╔══
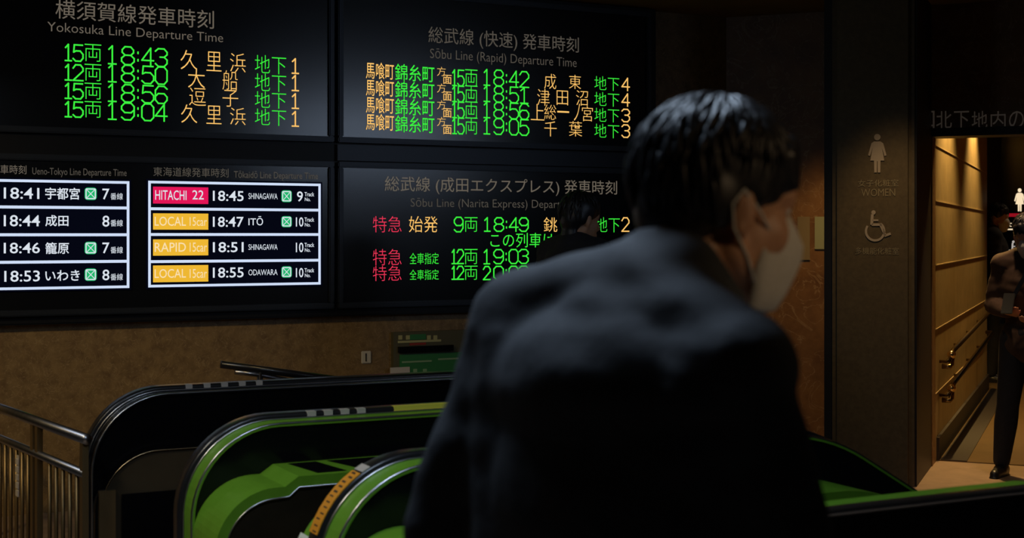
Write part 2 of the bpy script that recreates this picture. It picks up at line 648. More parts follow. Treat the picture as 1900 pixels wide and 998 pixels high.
for a, b, dst, f, n in rows:
    y0_, y1_ = a[2], a[4]
    led_row('departure_row', yo, [
        ('car_count', [(a[0][:2], 120, y0_ + 1, 154, y1_ - 1, L_GREEN, 'LED'), ('両', 157, y0_, 188, y1_, L_GREEN, THIN)]),
        ('departure_time', [(*b, L_GREEN, 'LED')]),
        ('destination', [(*k, L_AMBER, THIN) for k in dst]),
        ('platform_level', [(*f, L_GREEN, THIN)]),
        ('platform_number', [(*n, L_AMBER, 'LED')])])

# upper right: Sobu line rapid
so = board('departure_board', 626, 1206, z_top, z_mid_hi, 'upper right departure board with green and amber lights, headed Sobu Line (Rapid)')
write('title_lettering', so, [('総武線 (快速) 発車時刻', 795, 59, 1074, 93, L_TITLE2, 0.0)])
write('subtitle_lettering', so, [('Sōbu Line (Rapid) Departure Time', 798, 99, 1070, 116, L_TITLE2, -0.008, True)])
tm = ['18:42', '18:51', '18:56', '19:05']
pl = ['4', '4', '3', '3']
dst = [[('成', 1010, 137, 1032, 165), ('東', 1056, 139, 1078, 165)],
       [('津', 997, 165, 1020, 196), ('田', 1033, 168, 1054, 195), ('沼', 1069, 168, 1091, 196)],
       [('上', 985, 193, 1010, 223), ('総', 1010, 194, 1032, 222), ('一', 1034, 206, 1056, 209), ('ノ', 1065, 192, 1076, 224), ('宮', 1080, 197, 1100, 225)],
       [('千', 1010, 225, 1033, 253), ('葉', 1056, 225, 1080, 253)]]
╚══
WHAT TO PRODUCE: Quote, please, every line of the material above from its start through the line that has "('platform_number', [(*n, L_AMBER, 'LED')])])", reproducing the words exactly and dropping any images.

SOLUTION FOR THIS TASK:
Write part 2 of the bpy script that recreates this picture. It picks up at line 648. More parts follow. Treat the picture as 1900 pixels wide and 998 pixels high.
for a, b, dst, f, n in rows:
    y0_, y1_ = a[2], a[4]
    led_row('departure_row', yo, [
        ('car_count', [(a[0][:2], 120, y0_ + 1, 154, y1_ - 1, L_GREEN, 'LED'), ('両', 157, y0_, 188, y1_, L_GREEN, THIN)]),
        ('departure_time', [(*b, L_GREEN, 'LED')]),
        ('destination', [(*k, L_AMBER, THIN) for k in dst]),
        ('platform_level', [(*f, L_GREEN, THIN)]),
        ('platform_number', [(*n, L_AMBER, 'LED')])])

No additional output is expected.